(Scene script records)
▼▼▼

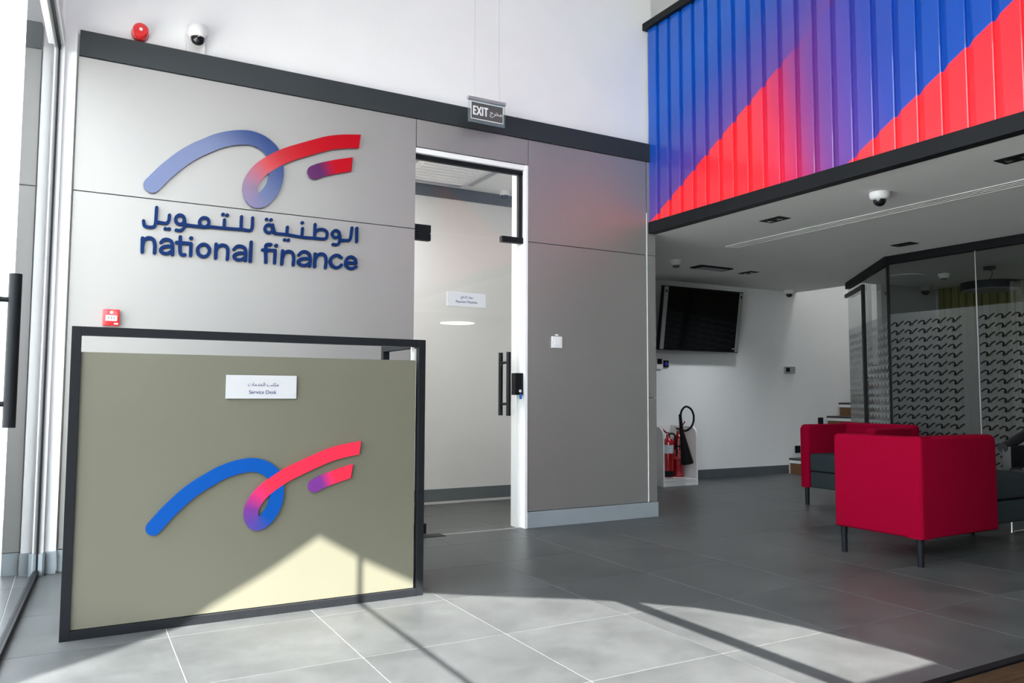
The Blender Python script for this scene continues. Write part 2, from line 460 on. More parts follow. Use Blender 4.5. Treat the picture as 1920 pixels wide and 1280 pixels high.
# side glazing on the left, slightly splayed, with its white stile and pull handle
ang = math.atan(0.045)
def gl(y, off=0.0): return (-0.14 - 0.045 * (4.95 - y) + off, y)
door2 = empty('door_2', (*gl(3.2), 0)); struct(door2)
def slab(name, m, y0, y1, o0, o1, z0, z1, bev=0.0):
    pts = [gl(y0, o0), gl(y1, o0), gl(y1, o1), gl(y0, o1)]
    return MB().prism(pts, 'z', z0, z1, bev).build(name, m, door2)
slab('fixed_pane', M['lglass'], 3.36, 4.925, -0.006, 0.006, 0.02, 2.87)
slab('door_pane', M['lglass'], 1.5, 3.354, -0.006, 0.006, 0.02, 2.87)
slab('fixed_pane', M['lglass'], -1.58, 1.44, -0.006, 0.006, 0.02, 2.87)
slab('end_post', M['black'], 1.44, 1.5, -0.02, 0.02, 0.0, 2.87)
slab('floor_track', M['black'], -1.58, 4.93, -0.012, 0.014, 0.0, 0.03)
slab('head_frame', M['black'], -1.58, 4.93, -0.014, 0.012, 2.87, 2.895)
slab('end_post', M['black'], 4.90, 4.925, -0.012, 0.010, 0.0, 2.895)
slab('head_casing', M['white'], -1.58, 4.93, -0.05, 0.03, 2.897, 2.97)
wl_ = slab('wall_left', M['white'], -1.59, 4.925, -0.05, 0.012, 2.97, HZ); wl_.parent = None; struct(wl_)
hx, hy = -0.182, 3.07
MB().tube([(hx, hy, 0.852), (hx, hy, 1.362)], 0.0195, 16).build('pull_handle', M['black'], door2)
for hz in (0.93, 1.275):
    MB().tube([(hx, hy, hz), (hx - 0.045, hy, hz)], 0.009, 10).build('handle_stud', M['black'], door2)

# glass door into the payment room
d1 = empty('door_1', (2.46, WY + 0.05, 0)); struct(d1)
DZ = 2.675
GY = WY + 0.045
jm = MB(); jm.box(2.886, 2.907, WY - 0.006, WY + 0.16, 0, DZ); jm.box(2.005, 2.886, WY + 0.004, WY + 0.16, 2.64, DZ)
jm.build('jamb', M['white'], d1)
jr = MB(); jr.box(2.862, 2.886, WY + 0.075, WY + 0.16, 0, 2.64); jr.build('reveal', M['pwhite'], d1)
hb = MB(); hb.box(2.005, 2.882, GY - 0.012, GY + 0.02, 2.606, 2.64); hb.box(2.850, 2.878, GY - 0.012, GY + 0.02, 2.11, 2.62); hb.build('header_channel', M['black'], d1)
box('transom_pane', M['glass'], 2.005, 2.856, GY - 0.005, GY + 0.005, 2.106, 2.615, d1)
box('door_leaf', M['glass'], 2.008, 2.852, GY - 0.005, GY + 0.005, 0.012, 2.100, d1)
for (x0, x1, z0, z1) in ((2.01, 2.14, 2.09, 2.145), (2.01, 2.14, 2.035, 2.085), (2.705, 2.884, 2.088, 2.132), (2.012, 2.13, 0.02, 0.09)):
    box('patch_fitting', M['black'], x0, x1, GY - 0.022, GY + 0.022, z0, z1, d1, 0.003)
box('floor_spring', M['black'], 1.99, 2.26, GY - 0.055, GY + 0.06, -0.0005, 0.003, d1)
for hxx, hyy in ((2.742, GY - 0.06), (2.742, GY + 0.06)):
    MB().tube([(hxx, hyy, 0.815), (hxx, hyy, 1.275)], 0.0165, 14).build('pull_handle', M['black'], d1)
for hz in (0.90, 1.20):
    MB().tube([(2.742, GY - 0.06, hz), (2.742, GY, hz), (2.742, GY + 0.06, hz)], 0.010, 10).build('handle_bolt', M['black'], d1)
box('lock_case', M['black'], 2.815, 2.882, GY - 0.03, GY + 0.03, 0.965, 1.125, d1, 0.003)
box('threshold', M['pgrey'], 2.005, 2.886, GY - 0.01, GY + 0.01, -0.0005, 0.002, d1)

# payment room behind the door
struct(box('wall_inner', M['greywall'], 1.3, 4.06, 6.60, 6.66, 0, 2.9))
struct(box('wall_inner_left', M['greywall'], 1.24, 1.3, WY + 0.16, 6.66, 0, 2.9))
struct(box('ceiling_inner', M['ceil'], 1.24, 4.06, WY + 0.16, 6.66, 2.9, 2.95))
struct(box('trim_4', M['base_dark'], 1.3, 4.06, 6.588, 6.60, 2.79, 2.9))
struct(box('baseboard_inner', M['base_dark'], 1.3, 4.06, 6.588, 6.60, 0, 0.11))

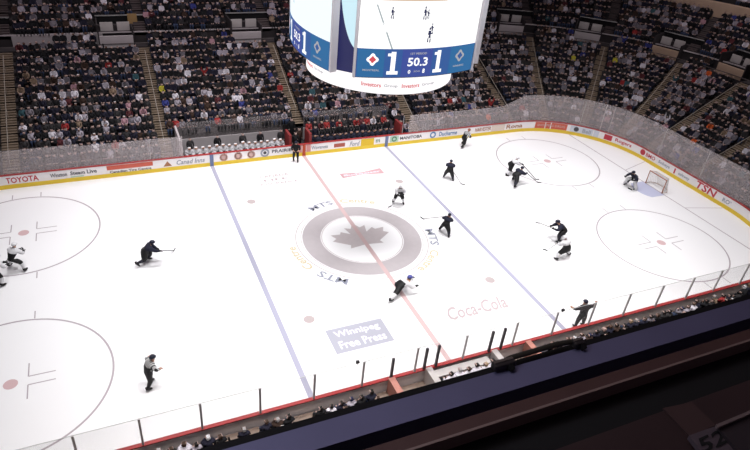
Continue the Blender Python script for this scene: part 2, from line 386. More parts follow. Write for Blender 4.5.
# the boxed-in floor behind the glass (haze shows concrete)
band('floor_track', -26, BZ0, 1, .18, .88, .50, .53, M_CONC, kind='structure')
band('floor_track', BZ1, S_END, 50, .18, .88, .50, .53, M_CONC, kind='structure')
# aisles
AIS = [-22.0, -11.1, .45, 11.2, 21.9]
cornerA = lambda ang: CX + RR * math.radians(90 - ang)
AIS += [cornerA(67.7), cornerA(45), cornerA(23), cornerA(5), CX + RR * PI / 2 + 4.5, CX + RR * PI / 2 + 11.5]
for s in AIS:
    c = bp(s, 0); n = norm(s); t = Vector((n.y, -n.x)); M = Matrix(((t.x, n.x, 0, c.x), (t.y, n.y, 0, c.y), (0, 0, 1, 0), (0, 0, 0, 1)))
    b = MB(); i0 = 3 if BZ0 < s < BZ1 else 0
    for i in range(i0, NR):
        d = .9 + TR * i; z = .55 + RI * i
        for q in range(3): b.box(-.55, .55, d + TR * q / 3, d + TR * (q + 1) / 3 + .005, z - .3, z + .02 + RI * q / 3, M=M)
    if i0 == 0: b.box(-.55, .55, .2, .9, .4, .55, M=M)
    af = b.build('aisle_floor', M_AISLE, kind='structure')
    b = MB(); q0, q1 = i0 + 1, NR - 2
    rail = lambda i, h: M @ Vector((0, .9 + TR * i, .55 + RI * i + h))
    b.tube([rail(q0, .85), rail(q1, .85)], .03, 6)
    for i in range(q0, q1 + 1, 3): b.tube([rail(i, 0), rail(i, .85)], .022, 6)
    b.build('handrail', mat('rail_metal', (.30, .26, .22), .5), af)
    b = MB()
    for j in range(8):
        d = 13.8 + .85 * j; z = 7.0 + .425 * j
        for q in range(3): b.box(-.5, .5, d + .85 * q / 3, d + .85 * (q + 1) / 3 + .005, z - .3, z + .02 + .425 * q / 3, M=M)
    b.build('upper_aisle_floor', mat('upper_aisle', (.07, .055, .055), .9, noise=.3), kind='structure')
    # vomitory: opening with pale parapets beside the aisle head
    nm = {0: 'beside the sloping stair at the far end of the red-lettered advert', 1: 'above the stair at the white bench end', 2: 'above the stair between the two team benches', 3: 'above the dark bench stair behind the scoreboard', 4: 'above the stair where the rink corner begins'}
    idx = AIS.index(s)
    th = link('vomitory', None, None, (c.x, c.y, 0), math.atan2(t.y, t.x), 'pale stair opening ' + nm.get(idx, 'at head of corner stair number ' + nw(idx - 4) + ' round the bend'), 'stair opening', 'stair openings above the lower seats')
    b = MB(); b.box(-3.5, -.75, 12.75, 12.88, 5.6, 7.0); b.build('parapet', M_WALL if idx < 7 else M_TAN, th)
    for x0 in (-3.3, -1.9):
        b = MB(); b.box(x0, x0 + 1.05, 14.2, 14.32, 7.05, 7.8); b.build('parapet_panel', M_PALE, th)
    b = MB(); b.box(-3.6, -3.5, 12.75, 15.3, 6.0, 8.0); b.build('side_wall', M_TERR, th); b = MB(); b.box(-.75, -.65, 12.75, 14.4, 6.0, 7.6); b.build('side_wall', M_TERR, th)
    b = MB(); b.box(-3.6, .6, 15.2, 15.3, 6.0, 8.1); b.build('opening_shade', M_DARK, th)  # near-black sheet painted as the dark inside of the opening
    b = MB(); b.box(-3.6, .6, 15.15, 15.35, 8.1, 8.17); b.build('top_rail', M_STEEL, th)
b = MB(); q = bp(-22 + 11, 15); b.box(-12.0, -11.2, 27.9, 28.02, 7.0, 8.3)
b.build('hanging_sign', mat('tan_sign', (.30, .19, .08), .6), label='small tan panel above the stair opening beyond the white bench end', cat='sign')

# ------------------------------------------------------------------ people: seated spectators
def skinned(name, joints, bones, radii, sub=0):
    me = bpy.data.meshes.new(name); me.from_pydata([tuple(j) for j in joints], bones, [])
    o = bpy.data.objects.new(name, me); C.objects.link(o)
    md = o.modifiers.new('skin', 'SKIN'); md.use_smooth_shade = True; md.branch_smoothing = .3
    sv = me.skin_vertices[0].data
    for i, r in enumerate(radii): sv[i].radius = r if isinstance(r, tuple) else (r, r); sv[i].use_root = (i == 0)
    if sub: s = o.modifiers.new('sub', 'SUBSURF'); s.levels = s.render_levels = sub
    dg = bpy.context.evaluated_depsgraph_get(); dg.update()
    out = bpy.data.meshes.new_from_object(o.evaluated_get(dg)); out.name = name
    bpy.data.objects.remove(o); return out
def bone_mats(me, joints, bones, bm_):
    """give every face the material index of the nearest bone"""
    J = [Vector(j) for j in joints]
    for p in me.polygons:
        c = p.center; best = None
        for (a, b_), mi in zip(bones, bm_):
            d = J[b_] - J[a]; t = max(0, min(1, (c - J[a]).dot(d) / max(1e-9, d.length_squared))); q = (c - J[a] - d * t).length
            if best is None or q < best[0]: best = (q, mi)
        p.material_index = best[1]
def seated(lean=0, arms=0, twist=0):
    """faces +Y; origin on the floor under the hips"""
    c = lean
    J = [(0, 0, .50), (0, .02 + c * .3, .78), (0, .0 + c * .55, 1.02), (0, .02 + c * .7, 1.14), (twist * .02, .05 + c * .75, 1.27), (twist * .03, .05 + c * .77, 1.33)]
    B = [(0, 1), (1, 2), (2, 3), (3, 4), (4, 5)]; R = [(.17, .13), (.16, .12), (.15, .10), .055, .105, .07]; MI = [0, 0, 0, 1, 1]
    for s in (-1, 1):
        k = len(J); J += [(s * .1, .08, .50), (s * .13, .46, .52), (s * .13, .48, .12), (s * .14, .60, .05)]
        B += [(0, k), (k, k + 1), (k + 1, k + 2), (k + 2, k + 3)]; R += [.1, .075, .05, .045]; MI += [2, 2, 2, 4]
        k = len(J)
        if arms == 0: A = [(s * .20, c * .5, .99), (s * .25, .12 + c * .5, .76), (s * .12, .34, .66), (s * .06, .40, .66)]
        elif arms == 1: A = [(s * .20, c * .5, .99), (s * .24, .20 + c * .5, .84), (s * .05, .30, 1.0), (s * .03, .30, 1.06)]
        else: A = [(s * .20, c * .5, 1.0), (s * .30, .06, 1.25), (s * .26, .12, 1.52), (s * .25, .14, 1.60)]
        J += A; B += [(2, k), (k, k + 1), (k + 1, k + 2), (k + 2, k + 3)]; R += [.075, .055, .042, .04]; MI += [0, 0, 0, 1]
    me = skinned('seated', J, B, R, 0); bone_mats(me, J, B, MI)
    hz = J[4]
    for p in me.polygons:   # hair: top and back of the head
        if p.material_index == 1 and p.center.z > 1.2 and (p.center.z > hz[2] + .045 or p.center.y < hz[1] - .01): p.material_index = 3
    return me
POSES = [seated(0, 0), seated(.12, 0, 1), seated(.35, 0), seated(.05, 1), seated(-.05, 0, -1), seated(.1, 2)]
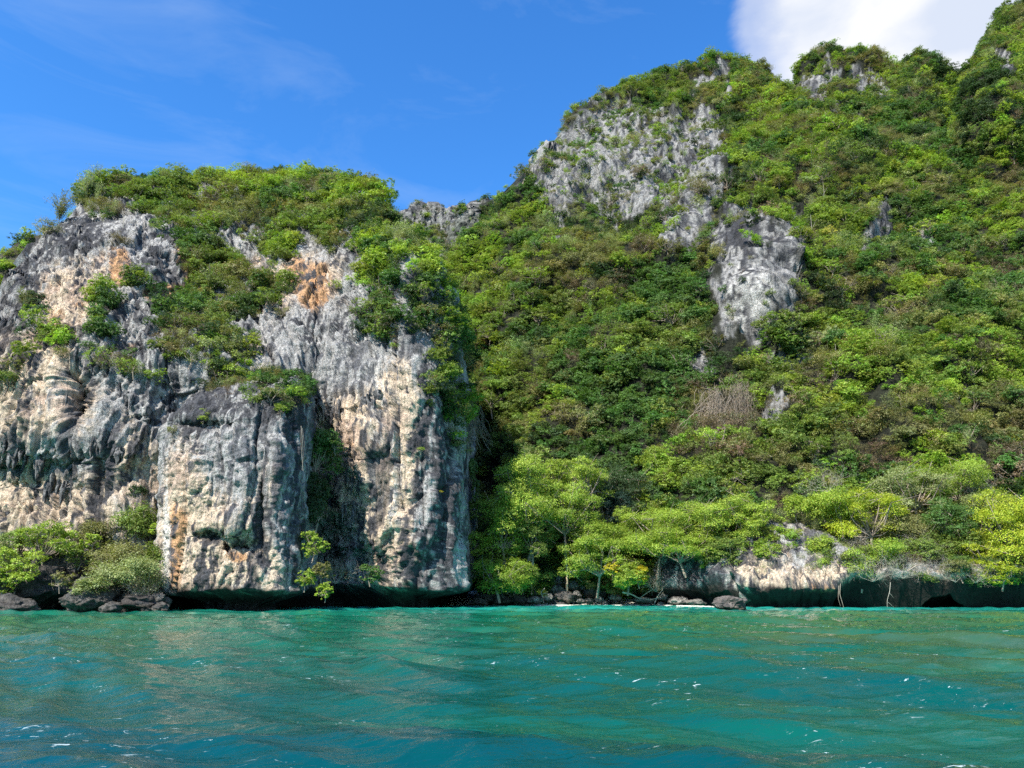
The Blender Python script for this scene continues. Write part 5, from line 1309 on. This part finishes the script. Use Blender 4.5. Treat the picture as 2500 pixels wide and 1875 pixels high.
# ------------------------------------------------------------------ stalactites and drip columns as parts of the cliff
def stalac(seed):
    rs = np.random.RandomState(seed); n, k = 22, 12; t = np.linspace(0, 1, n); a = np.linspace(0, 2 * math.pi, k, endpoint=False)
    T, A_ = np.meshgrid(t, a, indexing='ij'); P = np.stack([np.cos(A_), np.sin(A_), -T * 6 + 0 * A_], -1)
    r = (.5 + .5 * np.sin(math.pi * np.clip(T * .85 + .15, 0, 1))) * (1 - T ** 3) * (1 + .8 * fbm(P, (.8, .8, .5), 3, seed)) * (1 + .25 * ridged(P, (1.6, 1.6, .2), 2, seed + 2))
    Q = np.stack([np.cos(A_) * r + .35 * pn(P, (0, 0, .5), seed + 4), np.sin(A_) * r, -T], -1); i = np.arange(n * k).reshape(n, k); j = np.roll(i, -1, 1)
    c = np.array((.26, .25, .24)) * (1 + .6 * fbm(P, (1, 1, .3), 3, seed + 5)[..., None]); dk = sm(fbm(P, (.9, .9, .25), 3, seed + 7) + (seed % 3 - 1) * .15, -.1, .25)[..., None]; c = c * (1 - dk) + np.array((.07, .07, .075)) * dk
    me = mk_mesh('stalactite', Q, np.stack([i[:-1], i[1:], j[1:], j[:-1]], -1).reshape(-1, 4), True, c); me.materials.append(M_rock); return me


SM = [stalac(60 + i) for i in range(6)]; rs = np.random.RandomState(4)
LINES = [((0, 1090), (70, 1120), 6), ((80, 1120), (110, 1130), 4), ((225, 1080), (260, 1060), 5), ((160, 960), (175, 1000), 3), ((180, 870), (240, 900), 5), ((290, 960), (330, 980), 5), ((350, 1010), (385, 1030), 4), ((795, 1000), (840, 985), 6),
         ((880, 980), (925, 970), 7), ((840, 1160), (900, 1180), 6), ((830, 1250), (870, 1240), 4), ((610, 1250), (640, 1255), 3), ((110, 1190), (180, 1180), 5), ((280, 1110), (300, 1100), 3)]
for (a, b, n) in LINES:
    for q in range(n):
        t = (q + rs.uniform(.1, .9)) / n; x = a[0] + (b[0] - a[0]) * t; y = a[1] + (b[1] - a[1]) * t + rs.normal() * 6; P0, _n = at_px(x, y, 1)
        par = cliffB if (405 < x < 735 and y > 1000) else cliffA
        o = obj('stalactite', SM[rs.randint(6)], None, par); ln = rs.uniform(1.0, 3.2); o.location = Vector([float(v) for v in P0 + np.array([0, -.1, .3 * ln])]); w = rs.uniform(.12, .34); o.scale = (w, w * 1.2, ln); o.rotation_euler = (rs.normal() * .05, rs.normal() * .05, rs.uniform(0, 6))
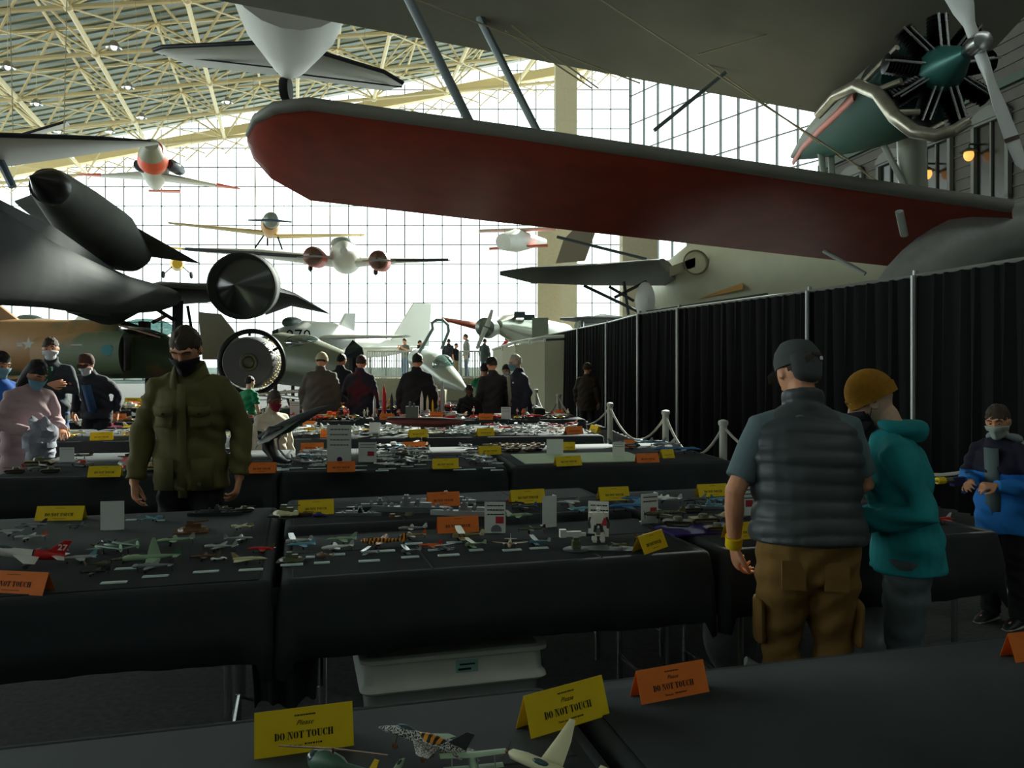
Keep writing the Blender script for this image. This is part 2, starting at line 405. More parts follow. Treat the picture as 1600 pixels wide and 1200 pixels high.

▲▲▲

**WHAT TO DO**
Provide an exact reproduction of only those lines that start at the line containing "1875 pixels high." and end at the line containing "me.materials.append(M_rock); return me", inclusive.

**SOLUTION FOR THIS EXERCISE**
The Blender Python script for this scene continues. Write part 5, from line 1309 on. This part finishes the script. Use Blender 4.5. Treat the picture as 2500 pixels wide and 1875 pixels high.
# ------------------------------------------------------------------ stalactites and drip columns as parts of the cliff
def stalac(seed):
    rs = np.random.RandomState(seed); n, k = 22, 12; t = np.linspace(0, 1, n); a = np.linspace(0, 2 * math.pi, k, endpoint=False)
    T, A_ = np.meshgrid(t, a, indexing='ij'); P = np.stack([np.cos(A_), np.sin(A_), -T * 6 + 0 * A_], -1)
    r = (.5 + .5 * np.sin(math.pi * np.clip(T * .85 + .15, 0, 1))) * (1 - T ** 3) * (1 + .8 * fbm(P, (.8, .8, .5), 3, seed)) * (1 + .25 * ridged(P, (1.6, 1.6, .2), 2, seed + 2))
    Q = np.stack([np.cos(A_) * r + .35 * pn(P, (0, 0, .5), seed + 4), np.sin(A_) * r, -T], -1); i = np.arange(n * k).reshape(n, k); j = np.roll(i, -1, 1)
    c = np.array((.26, .25, .24)) * (1 + .6 * fbm(P, (1, 1, .3), 3, seed + 5)[..., None]); dk = sm(fbm(P, (.9, .9, .25), 3, seed + 7) + (seed % 3 - 1) * .15, -.1, .25)[..., None]; c = c * (1 - dk) + np.array((.07, .07, .075)) * dk
    me = mk_mesh('stalactite', Q, np.stack([i[:-1], i[1:], j[1:], j[:-1]], -1).reshape(-1, 4), True, c); me.materials.append(M_rock); return me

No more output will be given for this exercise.